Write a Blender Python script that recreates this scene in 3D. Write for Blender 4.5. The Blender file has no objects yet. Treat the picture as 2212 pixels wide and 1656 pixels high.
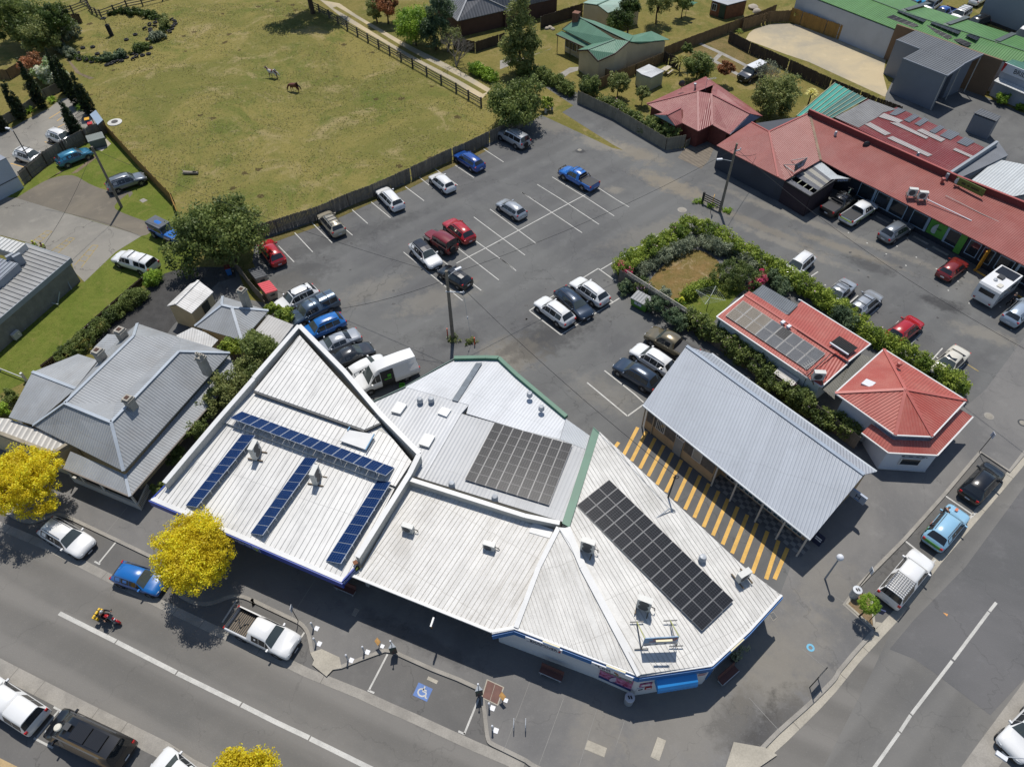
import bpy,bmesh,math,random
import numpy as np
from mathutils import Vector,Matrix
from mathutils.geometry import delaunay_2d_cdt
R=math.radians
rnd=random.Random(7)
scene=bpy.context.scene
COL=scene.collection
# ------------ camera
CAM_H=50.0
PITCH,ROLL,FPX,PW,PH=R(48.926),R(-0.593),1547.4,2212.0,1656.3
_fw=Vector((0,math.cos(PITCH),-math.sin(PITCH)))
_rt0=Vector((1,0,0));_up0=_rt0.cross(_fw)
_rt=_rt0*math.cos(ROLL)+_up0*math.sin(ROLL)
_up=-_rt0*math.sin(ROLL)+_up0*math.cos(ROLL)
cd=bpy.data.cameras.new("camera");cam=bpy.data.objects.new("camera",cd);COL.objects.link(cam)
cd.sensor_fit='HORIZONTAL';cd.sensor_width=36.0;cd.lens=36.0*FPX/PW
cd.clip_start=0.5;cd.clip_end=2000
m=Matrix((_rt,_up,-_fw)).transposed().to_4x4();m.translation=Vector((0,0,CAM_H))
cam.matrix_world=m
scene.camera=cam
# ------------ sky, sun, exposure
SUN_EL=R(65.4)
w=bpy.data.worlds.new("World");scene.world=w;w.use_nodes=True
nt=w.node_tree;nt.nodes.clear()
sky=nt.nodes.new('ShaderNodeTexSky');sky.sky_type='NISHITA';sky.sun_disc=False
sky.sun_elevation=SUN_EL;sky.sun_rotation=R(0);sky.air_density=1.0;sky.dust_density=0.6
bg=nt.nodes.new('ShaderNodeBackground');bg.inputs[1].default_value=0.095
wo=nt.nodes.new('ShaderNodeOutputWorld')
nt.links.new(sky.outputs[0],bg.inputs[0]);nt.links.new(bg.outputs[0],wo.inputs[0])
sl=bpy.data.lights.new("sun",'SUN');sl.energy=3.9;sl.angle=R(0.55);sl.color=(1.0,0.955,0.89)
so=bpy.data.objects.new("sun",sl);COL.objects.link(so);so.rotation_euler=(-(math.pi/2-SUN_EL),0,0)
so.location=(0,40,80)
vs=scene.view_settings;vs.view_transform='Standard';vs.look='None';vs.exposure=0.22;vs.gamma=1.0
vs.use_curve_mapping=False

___

* THE PROBLEM: Keep every word of the data as it is when you write it out, but drop the pictures.

* RESULT OF THIS TASK:
Write a Blender Python script that recreates this scene in 3D. Write for Blender 4.5. The Blender file has no objects yet. Treat the picture as 2212 pixels wide and 1656 pixels high.
import bpy,bmesh,math,random
import numpy as np
from mathutils import Vector,Matrix
from mathutils.geometry import delaunay_2d_cdt
R=math.radians
rnd=random.Random(7)
scene=bpy.context.scene
COL=scene.collection
# ------------ camera
CAM_H=50.0
PITCH,ROLL,FPX,PW,PH=R(48.926),R(-0.593),1547.4,2212.0,1656.3
_fw=Vector((0,math.cos(PITCH),-math.sin(PITCH)))
_rt0=Vector((1,0,0));_up0=_rt0.cross(_fw)
_rt=_rt0*math.cos(ROLL)+_up0*math.sin(ROLL)
_up=-_rt0*math.sin(ROLL)+_up0*math.cos(ROLL)
cd=bpy.data.cameras.new("camera");cam=bpy.data.objects.new("camera",cd);COL.objects.link(cam)
cd.sensor_fit='HORIZONTAL';cd.sensor_width=36.0;cd.lens=36.0*FPX/PW
cd.clip_start=0.5;cd.clip_end=2000
m=Matrix((_rt,_up,-_fw)).transposed().to_4x4();m.translation=Vector((0,0,CAM_H))
cam.matrix_world=m
scene.camera=cam
# ------------ sky, sun, exposure
SUN_EL=R(65.4)
w=bpy.data.worlds.new("World");scene.world=w;w.use_nodes=True
nt=w.node_tree;nt.nodes.clear()
sky=nt.nodes.new('ShaderNodeTexSky');sky.sky_type='NISHITA';sky.sun_disc=False
sky.sun_elevation=SUN_EL;sky.sun_rotation=R(0);sky.air_density=1.0;sky.dust_density=0.6
bg=nt.nodes.new('ShaderNodeBackground');bg.inputs[1].default_value=0.095
wo=nt.nodes.new('ShaderNodeOutputWorld')
nt.links.new(sky.outputs[0],bg.inputs[0]);nt.links.new(bg.outputs[0],wo.inputs[0])
sl=bpy.data.lights.new("sun",'SUN');sl.energy=3.9;sl.angle=R(0.55);sl.color=(1.0,0.955,0.89)
so=bpy.data.objects.new("sun",sl);COL.objects.link(so);so.rotation_euler=(-(math.pi/2-SUN_EL),0,0)
so.location=(0,40,80)
vs=scene.view_settings;vs.view_transform='Standard';vs.look='None';vs.exposure=0.22;vs.gamma=1.0
vs.use_curve_mapping=False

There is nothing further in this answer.